No habría entonces razón alguna para que las nuevas instancias regionales no dispongan de sus propios gabinetes de gobierno, de sus propias administraciones descentralizadas y por cierto de sus propias asambleas de representantes.

El país pues, será repetido hasta el cansancio, no puede seguir siendo manejado por una persona. Y lo último que debe asustarnos es la proliferación de funcionarios que, como está visto, no serán nuevos sino, a lo sumo, nuevos en la región a donde lleguen destacados en el proceso de redistribución geográfica de la burocracia estatal.

Debe sí preocuparnos, como se da hoy en día, la proliferación en los ministerios de miles de funcionarios públicos sin responsabilidades, es decir, desprovistos realmente de capacidad de decisión, sin metas que cumplir, y sin otras que rutinarias obligaciones burocráticas intrascendentes.

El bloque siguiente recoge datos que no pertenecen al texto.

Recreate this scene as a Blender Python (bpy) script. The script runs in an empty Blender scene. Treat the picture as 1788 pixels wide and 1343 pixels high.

Y debe preocuparnos que, en el extremo opuesto, exista un pequeño grupo de funcionarios públicos y ministros que concentran todo el poder, toda la capacidad de decisión, el manejo de todos los recursos del Estado y protegidos por una gruesa coraza de impunidad. Y que al propio tiempo se muestran soberbios ante la crítica, pero sumisos y obsecuentes ante el poder gubernamental.

Obsérvese a los países desarrollados. En cada uno de ellos hay miles y miles de personas que diariamente toman decisiones y cotidianamente son evaluados por sus electores, sea en los distritos, en las provincias o en las regiones, en función de las metas y de los programas a los que se comprometieron. Es decir, son diariamente evaluados, supervisados y vigilados precisamente por quienes más cerca se encuentran de ellos.

Otro tanto debemos hacer los peruanos. El poder y el manejo de los recursos estatales que hoy absurda e ineficientemente se concentran en escasísimas manos, debe ser transferido a 10 000 – 12 000 personas, o cuantas fueran necesarias en todo el territorio nacional.